Kingsley (Catafalque:331-332) – revelação e profecia
Além de tudo, porém, sua (de Jung) preocupação central não era criar e depois promover mais uma teoria científica. Em vez disso, era fazer com que as pessoas saíssem de sua complacência mental para uma experiência direta da plenitude — o pleroma gnóstico — que está na raiz de nosso ser. Essa experiência primordial, como ele explicou apaixonadamente àqueles que estavam dispostos a ouvir, foi a origem de sua ideia. E é para lá que ela deveria levar novamente.
Portanto, tudo volta ao que está por trás de sua ciência; o que se esconde sob. Em outras palavras, não há a menor chance de entender o que Jung realmente quer dizer quando fala sobre seu diletantismo científico sem relacioná-lo diretamente com o que ele chama de sua “Uroffenbarung”: a “revelação primordial”, tão esmagadoramente real, poderosa e viva, que estava fluindo dentro dele no âmago de todo seu ser.
Não há nada de acidental em sua escolha de uma expressão tão marcante. “Uroffenbarung” é uma palavra que já vinha sendo usada na língua alemã há anos para descrever a existência de revelação divina direta fora do cristianismo, ou antes do cristianismo — um tipo de revelação aberta e acessível aos profetas em qualquer lugar, em todos os lugares, desde o início dos tempos.
É claro que qualquer pessoa pode falar sobre essa revelação primordial como uma questão de teoria. Mas o acesso real a essa realidade atemporal pertence somente aos profetas, enquanto os únicos vestígios dela, como experiência direta, podem ser encontrados na vida dos profetas. E graças às marcas que ele deixou em seus livros, ainda podemos ver o quanto Jung associou essa noção de revelação primordial, bem como a própria palavra “Uroffenbarung”, a uma linhagem profética em particular.
Essa era a linhagem dos gnósticos — e especialmente do profeta Mani. 1)
Mais uma vez, tudo se encaixa perfeitamente em todos os níveis possíveis. Jung não apenas se via, interiormente, como um profeta. Ele também foi capaz de situar esse papel profético em uma perspectiva muito mais ampla, não apenas espiritualmente, mas também historicamente.
E há também a coerência, igualmente perfeita, do quadro que emerge das entrevistas tardias que ele deu — devidamente anotadas e registradas, dia após dia, por sua dedicada secretária — durante o proverbial inverno de sua vida.
Cada palavra e expressão usada por Jung, no final de 1957, tem seu lugar, função e lógica apropriados.
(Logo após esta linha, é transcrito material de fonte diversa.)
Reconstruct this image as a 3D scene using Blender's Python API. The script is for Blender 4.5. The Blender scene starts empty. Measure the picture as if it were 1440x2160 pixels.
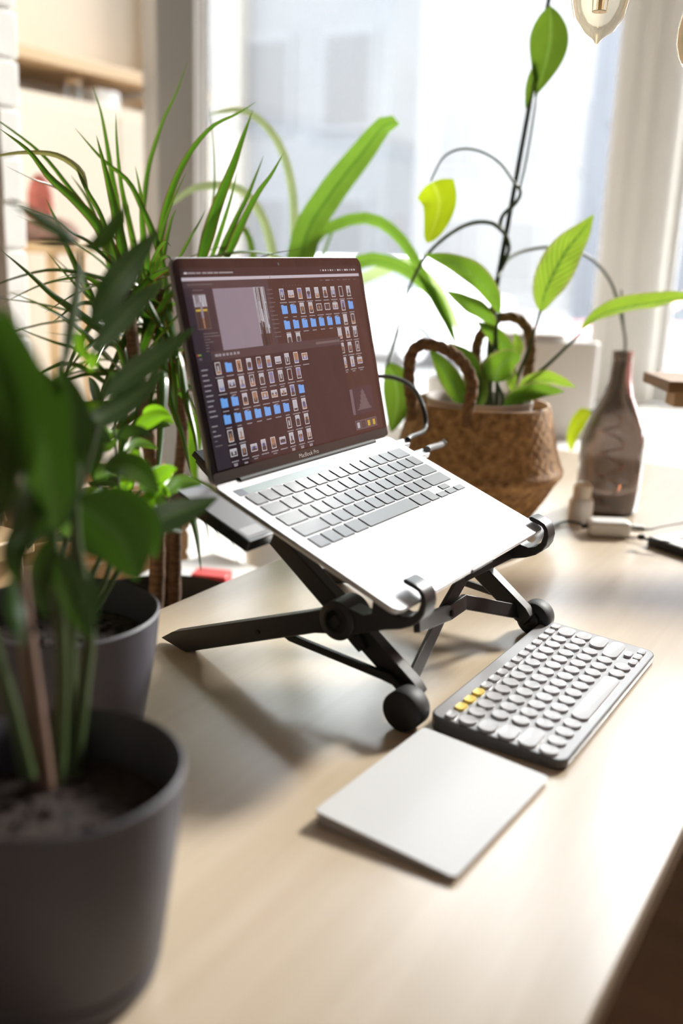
import bpy, bmesh, math, random
from mathutils import Vector, Matrix, Quaternion
PI = math.pi
rnd = random.Random(7)
SC = bpy.context.scene
COL = SC.collection

# ------------------------------------------------------------------ frames
# P frame: desk-top frame (z = 0 on the desk), x along the external keyboard, y away from the user.
# D frame: room frame, desk edges axis aligned, z = 0 on the floor.
TABLE = 0.74
M0 = Matrix.Translation((0, 0, TABLE)) @ Matrix.Rotation(math.radians(-2.6), 4, 'Z')
CAMP = Vector((-0.58309738, -0.29204725, 0.40031479))
RC = Matrix(((0.5628783415918367, 0.1962883887699658, -0.8028940409549161),
             (-0.8256893904563446, 0.17758837675603928, -0.535443179925737),
             (0.03748337037479065, 0.9643304604103543, 0.2620338910715567)))
FPX = 2029.53


def ray(px, py):
    return RC @ Vector(((px - 720) / FPX, -(py - 1080) / FPX, -1))


def at(px, py, dep):
    return CAMP + ray(px, py) * dep


def onz(px, py, z=0.0):
    d = ray(px, py)
    return CAMP + d * ((z - CAMP.z) / d.z)


def toD(p):
    v = M0 @ Vector(p)
    return v


def fromD(p):
    return M0.inverted() @ Vector(p)


# ------------------------------------------------------------------ materials
MATS = {}


def nodes_of(name):
    m = bpy.data.materials.new(name)
    m.use_nodes = True
    nt = m.node_tree
    nt.nodes.clear()
    out = nt.nodes.new('ShaderNodeOutputMaterial')
    return m, nt, out


def N(nt, t, **kw):
    n = nt.nodes.new(t)
    for k, v in kw.items():
        if k in n.inputs.keys():
            n.inputs[k].default_value = v
        else:
            setattr(n, k, v)
    return n


def c4(c):
    return (c[0], c[1], c[2], 1)


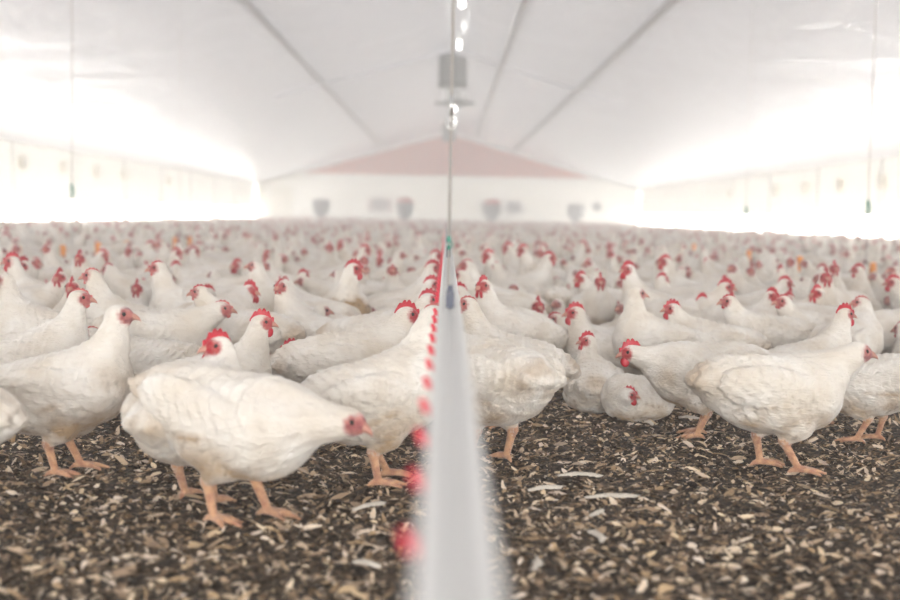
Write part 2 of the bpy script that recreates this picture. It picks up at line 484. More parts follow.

O acesso único que lhe foi dado à revelação primordial, à “Uroffenbarung”, é o fator crucial que inevitavelmente lhe impôs sua “Botschaft”: sua missão profética e mensagem ao mundo que já havia sido anunciada desde a primeira frase de seu livro Vermelho.
Ou, para reformular isso em termos um pouco mais humanos, ele foi incapaz de dominar, gerenciar ou lidar com o poder selvagem dessa “Uroffenbarung” — que ele acabou tendo que envolver com o manto da ciência — exatamente da mesma forma e exatamente pelas mesmas razões que ele foi incapaz de tolerar a mensagem profética bruta que lhe foi entregue e que ele acabou tendo que traduzir para a linguagem da ciência.